Will Congress give Priyanka 'a more defined role'?
While this sibling bonhomie and the deference Priyanka shows towards her elder brother may make for breezy newspaper and online articles or profiles about the duo, it does little to uplift the Congress politically, whether inside Parliament or outside it.
A party MP from a Hindi-speaking state told The Federal, “Everyone knows Priyanka is not just a better orator than Rahul but is also the more astute politician between the two... the party will benefit from her presence in the Lok Sabha only if she is among our main voices on the floor of the House because, unlike Rahul, who has a tendency to drift away into philosophical arguments during a debate, Priyanka knows the importance of making sharp, stinging and precise speeches but even more importantly she knows what kind of statements appeal to the masses and the media, what works in the Hindi belt, when to make an emotional appeal or to become aggressive.” The MP added, “If the party decides to restrict her participation by asking her to speak only on issues concerning southern states since she is an MP from Kerala or on issues of women instead of giving her a free hand, we will be wasting her.”
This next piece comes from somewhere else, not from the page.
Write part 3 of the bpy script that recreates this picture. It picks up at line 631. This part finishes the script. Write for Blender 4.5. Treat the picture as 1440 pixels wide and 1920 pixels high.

Many in the Congress also believe that Priyanka’s presence in the Lok Sabha should not restrict her to the duties of an MP even if Rahul decides to use her as the party’s preeminent anti-Modi crusader in Parliament. While speculation is that the Congress high command will continue to engage Priyanka as a star campaigner for elections and also a crisis manager for the party, a section of Congress leaders feel the leadership needs to “find a more defined role” for the Wayanad MP within the Congress organisation.